Pessoas com Deficiência como agentes da mudança: coletivos e torcidas
Ao mesmo tempo em que militam por melhorias estruturais através de políticas públicas eficazes, pessoas com deficiência seguem disputando espaços e sendo agentes de transformação em prol de uma arquibancada mais inclusiva no futebol brasileiro. Temos acompanhado, nos últimos anos, o crescimento expressivo do número de coletivos e torcidas PCD em nosso país, como a Autistas Alvinegros (Corinthians) e a Cadeirantes de Aço (Fortaleza), fundada em 2022.
"A Cadeirantes é também um movimento social que quer garantir o direito das pessoas com deficiência, sejam elas com deficiência física, visual, auditiva, intelectual. Todas têm o mesmo direito.

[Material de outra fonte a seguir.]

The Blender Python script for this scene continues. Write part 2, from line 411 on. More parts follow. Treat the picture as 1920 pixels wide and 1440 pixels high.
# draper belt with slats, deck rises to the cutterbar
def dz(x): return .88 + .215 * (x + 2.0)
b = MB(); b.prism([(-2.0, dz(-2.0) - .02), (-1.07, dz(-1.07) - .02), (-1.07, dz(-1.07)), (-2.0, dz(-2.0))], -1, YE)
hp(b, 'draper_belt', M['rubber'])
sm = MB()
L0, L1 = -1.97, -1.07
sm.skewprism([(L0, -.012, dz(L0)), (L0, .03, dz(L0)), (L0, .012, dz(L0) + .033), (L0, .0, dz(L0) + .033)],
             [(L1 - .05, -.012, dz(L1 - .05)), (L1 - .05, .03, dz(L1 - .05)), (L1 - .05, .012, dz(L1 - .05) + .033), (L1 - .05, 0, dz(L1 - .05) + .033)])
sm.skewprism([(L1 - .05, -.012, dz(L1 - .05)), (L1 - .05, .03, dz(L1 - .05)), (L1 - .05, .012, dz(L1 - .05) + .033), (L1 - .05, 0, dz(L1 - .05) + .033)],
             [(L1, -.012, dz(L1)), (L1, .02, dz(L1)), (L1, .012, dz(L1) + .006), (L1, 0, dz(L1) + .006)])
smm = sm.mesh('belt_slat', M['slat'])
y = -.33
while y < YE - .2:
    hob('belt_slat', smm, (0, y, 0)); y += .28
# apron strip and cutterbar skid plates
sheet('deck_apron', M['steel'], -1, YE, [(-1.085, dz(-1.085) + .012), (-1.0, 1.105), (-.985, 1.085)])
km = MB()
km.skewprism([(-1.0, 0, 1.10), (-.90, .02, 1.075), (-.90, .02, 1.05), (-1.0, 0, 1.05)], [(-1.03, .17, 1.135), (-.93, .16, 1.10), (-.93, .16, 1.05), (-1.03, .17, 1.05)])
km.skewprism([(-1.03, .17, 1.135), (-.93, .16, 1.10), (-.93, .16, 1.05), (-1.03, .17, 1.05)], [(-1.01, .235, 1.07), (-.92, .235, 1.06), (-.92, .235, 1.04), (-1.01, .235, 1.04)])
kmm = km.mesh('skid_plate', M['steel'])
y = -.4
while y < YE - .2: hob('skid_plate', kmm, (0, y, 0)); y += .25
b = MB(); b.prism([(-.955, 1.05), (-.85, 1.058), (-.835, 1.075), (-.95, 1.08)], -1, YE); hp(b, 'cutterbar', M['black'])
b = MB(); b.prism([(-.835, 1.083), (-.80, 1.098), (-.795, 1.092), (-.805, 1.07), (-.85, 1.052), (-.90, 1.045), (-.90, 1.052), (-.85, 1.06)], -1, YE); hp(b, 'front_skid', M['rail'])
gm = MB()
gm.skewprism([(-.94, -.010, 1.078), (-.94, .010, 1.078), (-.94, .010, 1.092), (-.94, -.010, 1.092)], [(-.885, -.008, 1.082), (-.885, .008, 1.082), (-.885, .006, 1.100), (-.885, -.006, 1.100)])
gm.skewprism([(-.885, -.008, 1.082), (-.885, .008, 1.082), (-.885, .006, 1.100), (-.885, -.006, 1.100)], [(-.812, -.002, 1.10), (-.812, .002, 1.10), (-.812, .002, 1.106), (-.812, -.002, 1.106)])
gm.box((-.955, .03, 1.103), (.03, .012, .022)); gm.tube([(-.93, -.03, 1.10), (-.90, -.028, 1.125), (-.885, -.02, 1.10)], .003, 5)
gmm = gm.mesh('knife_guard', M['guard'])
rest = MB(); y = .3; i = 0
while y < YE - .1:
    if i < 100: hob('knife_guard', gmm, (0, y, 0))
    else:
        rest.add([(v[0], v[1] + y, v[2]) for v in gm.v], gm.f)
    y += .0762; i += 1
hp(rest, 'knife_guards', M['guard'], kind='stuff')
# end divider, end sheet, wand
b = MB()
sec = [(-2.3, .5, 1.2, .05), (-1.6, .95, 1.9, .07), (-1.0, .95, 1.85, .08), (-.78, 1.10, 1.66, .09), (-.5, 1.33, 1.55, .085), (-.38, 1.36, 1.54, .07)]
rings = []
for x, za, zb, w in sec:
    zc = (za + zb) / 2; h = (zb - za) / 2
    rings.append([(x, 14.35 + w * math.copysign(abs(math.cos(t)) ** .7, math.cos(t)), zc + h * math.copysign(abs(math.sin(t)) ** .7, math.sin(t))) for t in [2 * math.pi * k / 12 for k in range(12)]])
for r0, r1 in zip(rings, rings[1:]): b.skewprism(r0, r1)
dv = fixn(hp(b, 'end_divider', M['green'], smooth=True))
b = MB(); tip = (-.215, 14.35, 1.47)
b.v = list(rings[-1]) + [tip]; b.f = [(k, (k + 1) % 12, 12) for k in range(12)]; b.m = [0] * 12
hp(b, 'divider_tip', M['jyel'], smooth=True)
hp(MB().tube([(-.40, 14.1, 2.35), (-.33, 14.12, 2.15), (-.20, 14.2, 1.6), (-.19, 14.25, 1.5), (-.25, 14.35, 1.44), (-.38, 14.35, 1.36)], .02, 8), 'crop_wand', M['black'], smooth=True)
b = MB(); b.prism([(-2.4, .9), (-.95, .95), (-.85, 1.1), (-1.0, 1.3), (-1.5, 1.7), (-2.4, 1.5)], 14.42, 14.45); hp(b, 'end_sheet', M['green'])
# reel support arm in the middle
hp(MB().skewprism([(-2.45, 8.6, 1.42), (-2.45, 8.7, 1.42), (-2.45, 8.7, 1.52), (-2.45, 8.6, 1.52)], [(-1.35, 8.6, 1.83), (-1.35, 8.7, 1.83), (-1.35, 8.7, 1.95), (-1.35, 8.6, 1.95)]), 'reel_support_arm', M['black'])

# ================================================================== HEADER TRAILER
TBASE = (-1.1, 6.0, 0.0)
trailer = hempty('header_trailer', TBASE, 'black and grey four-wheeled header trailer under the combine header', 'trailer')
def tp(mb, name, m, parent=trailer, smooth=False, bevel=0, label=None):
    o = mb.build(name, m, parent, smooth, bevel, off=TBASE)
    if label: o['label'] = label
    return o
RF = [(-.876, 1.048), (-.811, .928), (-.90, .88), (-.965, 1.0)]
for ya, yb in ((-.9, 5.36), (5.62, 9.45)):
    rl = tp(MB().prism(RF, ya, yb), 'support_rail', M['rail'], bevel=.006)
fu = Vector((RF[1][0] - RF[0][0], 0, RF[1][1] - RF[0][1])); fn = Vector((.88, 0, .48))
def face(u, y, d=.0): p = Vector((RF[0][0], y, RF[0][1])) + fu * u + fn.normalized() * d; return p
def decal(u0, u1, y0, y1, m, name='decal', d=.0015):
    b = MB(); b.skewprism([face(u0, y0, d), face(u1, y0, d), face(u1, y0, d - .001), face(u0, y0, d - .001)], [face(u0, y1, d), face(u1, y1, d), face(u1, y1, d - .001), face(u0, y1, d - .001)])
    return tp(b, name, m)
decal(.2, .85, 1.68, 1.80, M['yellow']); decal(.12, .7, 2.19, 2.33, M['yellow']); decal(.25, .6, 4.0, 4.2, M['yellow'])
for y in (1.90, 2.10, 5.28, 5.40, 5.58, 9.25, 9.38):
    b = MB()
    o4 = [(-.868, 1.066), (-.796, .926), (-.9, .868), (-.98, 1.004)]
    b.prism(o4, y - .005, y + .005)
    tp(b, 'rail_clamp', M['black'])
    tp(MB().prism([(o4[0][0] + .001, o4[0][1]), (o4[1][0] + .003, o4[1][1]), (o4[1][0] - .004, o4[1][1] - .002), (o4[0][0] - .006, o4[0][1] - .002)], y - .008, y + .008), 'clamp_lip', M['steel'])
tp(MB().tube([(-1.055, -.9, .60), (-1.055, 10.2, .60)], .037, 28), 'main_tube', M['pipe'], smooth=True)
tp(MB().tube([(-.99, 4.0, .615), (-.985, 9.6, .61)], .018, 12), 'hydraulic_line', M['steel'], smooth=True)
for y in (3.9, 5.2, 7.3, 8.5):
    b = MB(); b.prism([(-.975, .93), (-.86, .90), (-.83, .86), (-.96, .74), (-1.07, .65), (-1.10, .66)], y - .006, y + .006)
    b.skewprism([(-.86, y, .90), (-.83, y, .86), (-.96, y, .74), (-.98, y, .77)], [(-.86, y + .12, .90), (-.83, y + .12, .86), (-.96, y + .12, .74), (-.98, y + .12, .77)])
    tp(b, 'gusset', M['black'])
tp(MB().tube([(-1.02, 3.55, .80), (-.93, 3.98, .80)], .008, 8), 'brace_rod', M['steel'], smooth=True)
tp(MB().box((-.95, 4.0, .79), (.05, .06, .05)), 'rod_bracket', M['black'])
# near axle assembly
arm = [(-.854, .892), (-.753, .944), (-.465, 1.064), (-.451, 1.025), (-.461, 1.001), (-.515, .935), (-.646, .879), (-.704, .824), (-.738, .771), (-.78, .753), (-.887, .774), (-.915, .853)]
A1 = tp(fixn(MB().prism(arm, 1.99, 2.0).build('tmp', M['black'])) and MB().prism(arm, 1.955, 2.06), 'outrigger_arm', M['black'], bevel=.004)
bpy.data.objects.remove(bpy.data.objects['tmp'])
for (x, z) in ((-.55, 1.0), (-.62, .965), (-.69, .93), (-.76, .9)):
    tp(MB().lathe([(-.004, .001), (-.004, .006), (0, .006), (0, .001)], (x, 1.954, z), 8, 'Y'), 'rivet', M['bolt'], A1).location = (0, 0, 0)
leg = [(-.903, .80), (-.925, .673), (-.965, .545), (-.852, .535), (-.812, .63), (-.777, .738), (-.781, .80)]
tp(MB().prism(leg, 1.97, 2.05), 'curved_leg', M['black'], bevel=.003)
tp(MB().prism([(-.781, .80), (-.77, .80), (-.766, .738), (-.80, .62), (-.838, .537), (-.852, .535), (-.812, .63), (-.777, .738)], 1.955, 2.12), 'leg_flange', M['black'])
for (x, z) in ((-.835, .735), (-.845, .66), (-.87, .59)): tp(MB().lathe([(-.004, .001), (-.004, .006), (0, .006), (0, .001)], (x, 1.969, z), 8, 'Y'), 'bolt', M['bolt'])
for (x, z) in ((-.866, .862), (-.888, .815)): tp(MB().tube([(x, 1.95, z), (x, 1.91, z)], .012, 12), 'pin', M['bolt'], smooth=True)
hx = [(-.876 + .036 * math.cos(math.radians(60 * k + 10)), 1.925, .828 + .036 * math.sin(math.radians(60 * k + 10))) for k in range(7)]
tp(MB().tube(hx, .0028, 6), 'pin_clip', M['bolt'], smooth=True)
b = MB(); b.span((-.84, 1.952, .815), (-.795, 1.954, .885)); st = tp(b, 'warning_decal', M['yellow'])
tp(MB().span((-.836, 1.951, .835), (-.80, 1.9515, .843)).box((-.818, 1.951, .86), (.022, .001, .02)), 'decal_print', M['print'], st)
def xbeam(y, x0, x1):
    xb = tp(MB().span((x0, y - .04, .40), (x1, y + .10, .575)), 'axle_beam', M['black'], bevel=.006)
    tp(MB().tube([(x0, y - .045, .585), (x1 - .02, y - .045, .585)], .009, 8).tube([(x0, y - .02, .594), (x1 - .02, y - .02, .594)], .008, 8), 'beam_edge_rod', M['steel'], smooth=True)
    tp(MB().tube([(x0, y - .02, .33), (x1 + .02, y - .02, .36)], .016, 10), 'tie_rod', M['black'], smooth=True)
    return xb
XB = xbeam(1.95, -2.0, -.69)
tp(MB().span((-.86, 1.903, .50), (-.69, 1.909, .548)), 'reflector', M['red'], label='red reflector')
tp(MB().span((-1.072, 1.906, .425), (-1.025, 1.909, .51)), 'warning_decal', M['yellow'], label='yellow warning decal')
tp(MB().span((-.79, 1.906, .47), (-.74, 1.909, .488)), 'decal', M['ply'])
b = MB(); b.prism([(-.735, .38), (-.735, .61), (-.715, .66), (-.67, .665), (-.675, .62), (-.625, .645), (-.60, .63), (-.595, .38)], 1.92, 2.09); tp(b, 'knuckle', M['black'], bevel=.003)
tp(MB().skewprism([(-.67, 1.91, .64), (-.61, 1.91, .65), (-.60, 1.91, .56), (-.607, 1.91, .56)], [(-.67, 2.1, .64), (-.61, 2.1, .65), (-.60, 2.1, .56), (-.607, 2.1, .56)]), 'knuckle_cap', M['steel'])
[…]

E é isso que os governos devem fazer: trabalhar com políticas públicas para que a gente tenha um lazer digno."
- Daniel Melo, ao Diário do Nordeste
Fundamentais para a construção de um sentimento de segurança e principalmente pertencimento, estes coletivos e torcidas são exemplos positivos de iniciativas independentes que colaboram para um futebol mais plural e diverso. Mas esta caminhada não pode e não deve ser "solitária": amplificar e se somar à luta, ser um aliado e reivindicar junto ao governo a garantia dos direitos das pessoas com deficiência é missão de toda a sociedade civil. Vamos juntos?